Prompt: Your task is to give the data again, exactly, with every line intact.
********
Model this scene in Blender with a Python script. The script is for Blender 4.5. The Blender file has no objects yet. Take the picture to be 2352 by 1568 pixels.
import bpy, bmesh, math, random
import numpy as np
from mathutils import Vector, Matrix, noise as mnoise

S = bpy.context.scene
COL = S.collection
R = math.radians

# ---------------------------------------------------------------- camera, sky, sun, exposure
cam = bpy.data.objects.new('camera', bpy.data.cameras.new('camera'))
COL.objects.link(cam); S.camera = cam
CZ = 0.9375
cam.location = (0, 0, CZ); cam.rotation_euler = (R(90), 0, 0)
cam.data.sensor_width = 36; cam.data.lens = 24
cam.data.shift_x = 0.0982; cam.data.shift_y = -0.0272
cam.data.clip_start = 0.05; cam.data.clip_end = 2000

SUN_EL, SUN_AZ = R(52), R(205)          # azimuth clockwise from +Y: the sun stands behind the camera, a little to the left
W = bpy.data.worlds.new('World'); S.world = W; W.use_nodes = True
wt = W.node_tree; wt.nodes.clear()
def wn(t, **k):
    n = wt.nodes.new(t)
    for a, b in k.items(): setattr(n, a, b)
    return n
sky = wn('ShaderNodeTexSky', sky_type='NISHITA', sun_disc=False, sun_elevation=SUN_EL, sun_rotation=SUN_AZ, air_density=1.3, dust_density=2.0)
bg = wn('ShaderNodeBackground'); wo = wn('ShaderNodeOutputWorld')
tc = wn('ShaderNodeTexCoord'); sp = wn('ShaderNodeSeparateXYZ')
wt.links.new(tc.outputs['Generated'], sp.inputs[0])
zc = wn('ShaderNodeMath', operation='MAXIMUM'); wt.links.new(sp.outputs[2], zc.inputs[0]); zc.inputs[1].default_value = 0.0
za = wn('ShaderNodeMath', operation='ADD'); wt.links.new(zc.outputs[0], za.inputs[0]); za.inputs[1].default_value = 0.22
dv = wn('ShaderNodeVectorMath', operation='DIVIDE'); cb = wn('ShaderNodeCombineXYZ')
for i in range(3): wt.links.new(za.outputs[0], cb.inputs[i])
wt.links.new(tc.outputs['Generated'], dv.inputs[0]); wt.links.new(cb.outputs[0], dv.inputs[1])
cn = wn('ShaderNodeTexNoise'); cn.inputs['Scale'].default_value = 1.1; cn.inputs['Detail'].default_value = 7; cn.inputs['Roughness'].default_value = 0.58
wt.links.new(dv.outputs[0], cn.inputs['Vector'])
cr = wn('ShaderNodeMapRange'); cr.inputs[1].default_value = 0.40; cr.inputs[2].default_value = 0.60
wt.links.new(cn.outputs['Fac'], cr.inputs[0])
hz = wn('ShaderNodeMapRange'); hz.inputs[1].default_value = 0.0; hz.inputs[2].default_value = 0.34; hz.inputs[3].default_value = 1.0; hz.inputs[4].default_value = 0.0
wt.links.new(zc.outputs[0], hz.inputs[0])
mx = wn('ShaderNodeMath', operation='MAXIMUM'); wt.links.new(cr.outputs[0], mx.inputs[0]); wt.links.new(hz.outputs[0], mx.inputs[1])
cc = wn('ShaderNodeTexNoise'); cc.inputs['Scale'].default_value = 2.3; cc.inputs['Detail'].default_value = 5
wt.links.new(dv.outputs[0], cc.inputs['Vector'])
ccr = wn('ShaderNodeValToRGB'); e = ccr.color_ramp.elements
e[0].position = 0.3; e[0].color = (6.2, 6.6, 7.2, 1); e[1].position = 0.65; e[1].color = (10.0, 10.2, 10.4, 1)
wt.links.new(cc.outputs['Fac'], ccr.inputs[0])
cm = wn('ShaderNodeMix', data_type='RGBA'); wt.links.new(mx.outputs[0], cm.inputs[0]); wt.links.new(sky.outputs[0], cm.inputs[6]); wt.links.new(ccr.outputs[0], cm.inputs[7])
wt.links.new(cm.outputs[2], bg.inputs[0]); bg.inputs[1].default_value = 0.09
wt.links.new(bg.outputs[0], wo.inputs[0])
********
Task result:
Model this scene in Blender with a Python script. The script is for Blender 4.5. The Blender file has no objects yet. Take the picture to be 2352 by 1568 pixels.
import bpy, bmesh, math, random
import numpy as np
from mathutils import Vector, Matrix, noise as mnoise

S = bpy.context.scene
COL = S.collection
R = math.radians

# ---------------------------------------------------------------- camera, sky, sun, exposure
cam = bpy.data.objects.new('camera', bpy.data.cameras.new('camera'))
COL.objects.link(cam); S.camera = cam
CZ = 0.9375
cam.location = (0, 0, CZ); cam.rotation_euler = (R(90), 0, 0)
cam.data.sensor_width = 36; cam.data.lens = 24
cam.data.shift_x = 0.0982; cam.data.shift_y = -0.0272
cam.data.clip_start = 0.05; cam.data.clip_end = 2000

SUN_EL, SUN_AZ = R(52), R(205)          # azimuth clockwise from +Y: the sun stands behind the camera, a little to the left
W = bpy.data.worlds.new('World'); S.world = W; W.use_nodes = True
wt = W.node_tree; wt.nodes.clear()
def wn(t, **k):
    n = wt.nodes.new(t)
    for a, b in k.items(): setattr(n, a, b)
    return n
sky = wn('ShaderNodeTexSky', sky_type='NISHITA', sun_disc=False, sun_elevation=SUN_EL, sun_rotation=SUN_AZ, air_density=1.3, dust_density=2.0)
bg = wn('ShaderNodeBackground'); wo = wn('ShaderNodeOutputWorld')
tc = wn('ShaderNodeTexCoord'); sp = wn('ShaderNodeSeparateXYZ')
wt.links.new(tc.outputs['Generated'], sp.inputs[0])
zc = wn('ShaderNodeMath', operation='MAXIMUM'); wt.links.new(sp.outputs[2], zc.inputs[0]); zc.inputs[1].default_value = 0.0
za = wn('ShaderNodeMath', operation='ADD'); wt.links.new(zc.outputs[0], za.inputs[0]); za.inputs[1].default_value = 0.22
dv = wn('ShaderNodeVectorMath', operation='DIVIDE'); cb = wn('ShaderNodeCombineXYZ')
for i in range(3): wt.links.new(za.outputs[0], cb.inputs[i])
wt.links.new(tc.outputs['Generated'], dv.inputs[0]); wt.links.new(cb.outputs[0], dv.inputs[1])
cn = wn('ShaderNodeTexNoise'); cn.inputs['Scale'].default_value = 1.1; cn.inputs['Detail'].default_value = 7; cn.inputs['Roughness'].default_value = 0.58
wt.links.new(dv.outputs[0], cn.inputs['Vector'])
cr = wn('ShaderNodeMapRange'); cr.inputs[1].default_value = 0.40; cr.inputs[2].default_value = 0.60
wt.links.new(cn.outputs['Fac'], cr.inputs[0])
hz = wn('ShaderNodeMapRange'); hz.inputs[1].default_value = 0.0; hz.inputs[2].default_value = 0.34; hz.inputs[3].default_value = 1.0; hz.inputs[4].default_value = 0.0
wt.links.new(zc.outputs[0], hz.inputs[0])
mx = wn('ShaderNodeMath', operation='MAXIMUM'); wt.links.new(cr.outputs[0], mx.inputs[0]); wt.links.new(hz.outputs[0], mx.inputs[1])
cc = wn('ShaderNodeTexNoise'); cc.inputs['Scale'].default_value = 2.3; cc.inputs['Detail'].default_value = 5
wt.links.new(dv.outputs[0], cc.inputs['Vector'])
ccr = wn('ShaderNodeValToRGB'); e = ccr.color_ramp.elements
e[0].position = 0.3; e[0].color = (6.2, 6.6, 7.2, 1); e[1].position = 0.65; e[1].color = (10.0, 10.2, 10.4, 1)
wt.links.new(cc.outputs['Fac'], ccr.inputs[0])
cm = wn('ShaderNodeMix', data_type='RGBA'); wt.links.new(mx.outputs[0], cm.inputs[0]); wt.links.new(sky.outputs[0], cm.inputs[6]); wt.links.new(ccr.outputs[0], cm.inputs[7])
wt.links.new(cm.outputs[2], bg.inputs[0]); bg.inputs[1].default_value = 0.09
wt.links.new(bg.outputs[0], wo.inputs[0])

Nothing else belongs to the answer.